A pesar de que él se lo mandó, no debemos ser desagradecidos para con ellos, ya que le obedecen con tanto esmero y nos ayudan en tanta necesidad. Seamos, pues, adictos suyos, estemos agradecidos a tan maravillosos custodios; correspondamos a su amor, honrémosles cuanto podamos y debemos. Pero entreguemos todo nuestro amor a quien, tanto a ellos como a nosotros, nos ha concedido poder amarle y honrarle y ser amados y honrados […].
Amemos afectuosamente a sus ángeles como a futuros coherederos nuestros, designados en el momento presente por el Padre como nuestros guías, tutores y caudillos puestos sobre nosotros. […].
¿Por qué vamos a temer teniendo estos custodios? No pueden ser vencidos ni engañados, y menos aún son capaces de engañarnos los que nos guardan en todos nuestros caminos. Son fieles, son prudentes, son poderosos; ¿por qué tememos? Limitémonos a seguirles, unámonos a ellos, y viviremos a la sombra del Todopoderoso” (Sermón 12 sobre el salmo 90 “El que habita”, 3, 6-8, Obras Completas de San Bernardo, III, BAC, 1985, págs. 571-575).

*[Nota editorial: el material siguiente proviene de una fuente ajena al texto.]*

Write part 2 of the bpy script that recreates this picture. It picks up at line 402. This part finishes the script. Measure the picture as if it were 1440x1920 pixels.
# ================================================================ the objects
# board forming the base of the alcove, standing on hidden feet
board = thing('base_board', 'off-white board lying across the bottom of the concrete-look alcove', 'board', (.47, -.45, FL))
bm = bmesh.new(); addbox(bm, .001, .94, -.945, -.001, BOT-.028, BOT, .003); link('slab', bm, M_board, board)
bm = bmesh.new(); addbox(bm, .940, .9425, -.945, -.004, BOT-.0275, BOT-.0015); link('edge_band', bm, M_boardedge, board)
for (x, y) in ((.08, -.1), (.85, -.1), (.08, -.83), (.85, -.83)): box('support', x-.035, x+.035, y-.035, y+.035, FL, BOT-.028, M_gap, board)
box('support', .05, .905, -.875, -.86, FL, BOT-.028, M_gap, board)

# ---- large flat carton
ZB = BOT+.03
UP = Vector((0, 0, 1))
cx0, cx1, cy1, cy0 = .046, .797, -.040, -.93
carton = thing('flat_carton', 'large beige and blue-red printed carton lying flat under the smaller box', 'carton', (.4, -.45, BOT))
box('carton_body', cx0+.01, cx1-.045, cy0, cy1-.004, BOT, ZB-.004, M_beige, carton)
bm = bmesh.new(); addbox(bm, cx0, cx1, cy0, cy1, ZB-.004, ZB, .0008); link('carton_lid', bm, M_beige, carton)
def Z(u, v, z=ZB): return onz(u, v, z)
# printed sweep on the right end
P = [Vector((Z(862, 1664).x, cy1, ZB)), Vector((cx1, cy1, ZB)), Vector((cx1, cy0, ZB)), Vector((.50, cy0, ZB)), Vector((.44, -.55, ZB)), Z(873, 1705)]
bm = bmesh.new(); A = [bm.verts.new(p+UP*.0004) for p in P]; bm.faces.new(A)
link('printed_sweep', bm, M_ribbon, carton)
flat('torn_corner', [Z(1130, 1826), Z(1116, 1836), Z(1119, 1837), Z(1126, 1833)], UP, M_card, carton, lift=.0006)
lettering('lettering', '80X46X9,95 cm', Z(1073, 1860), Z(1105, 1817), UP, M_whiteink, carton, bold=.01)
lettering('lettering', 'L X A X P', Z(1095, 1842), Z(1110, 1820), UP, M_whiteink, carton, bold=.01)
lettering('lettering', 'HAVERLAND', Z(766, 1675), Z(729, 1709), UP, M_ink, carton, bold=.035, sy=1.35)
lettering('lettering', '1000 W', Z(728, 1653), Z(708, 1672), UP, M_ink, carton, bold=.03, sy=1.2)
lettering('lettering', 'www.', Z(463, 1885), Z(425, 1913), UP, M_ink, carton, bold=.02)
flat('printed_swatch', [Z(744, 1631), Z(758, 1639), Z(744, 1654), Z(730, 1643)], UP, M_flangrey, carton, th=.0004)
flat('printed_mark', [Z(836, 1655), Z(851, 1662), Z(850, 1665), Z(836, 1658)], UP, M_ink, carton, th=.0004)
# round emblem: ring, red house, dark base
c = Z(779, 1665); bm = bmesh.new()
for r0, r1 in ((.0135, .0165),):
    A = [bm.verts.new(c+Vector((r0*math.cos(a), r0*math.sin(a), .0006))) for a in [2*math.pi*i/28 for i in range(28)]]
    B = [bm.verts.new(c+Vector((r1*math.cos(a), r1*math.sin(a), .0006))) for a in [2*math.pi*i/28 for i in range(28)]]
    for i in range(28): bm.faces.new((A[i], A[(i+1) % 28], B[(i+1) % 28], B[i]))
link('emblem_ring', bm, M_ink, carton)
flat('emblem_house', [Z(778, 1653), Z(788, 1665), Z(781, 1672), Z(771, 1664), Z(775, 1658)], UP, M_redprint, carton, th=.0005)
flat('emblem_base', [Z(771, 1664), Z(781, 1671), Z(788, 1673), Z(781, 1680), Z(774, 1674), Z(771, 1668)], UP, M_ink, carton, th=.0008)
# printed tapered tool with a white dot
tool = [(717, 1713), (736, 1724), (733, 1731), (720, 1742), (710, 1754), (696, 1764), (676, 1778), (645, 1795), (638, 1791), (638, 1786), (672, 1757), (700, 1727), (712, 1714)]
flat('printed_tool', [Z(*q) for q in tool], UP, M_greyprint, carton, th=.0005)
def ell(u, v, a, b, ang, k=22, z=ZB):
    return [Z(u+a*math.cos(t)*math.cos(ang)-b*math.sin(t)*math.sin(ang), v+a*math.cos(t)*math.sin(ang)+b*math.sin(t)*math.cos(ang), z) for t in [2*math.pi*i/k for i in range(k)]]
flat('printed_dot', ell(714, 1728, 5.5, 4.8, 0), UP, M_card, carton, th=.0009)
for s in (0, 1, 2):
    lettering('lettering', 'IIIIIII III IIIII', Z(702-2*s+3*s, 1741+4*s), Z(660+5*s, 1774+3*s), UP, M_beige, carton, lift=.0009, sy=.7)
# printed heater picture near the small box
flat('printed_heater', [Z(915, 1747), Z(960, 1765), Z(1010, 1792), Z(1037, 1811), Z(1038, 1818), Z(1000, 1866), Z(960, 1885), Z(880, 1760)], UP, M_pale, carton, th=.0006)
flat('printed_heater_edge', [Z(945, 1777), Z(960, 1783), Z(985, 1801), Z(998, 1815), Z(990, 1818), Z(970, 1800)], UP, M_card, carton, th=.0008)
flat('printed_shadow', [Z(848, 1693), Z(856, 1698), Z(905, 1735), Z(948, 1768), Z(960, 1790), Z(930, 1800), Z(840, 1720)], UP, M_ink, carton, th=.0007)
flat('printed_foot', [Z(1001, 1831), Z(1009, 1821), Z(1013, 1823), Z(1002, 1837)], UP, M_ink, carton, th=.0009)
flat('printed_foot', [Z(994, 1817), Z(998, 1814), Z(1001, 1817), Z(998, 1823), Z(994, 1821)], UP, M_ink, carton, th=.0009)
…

Solo podemos añadir a las palabras del santo abad de Claraval una exhortación práctica: en la medida en que Dios nos lo conceda y sea posible, continuemos la misión de nuestros mensajeros celestiales y convirtámonos también nosotros en “ángeles” para nuestros hermanos y hermanas. La fe de los sencillos y el lenguaje popular no se equivocan, calificando con el nombre de “ángel”, a quien lleva un servicio de consuelo, defensa y acompañamiento de cara al prójimo. Los misioneros con más éxito son los ángeles y los santos.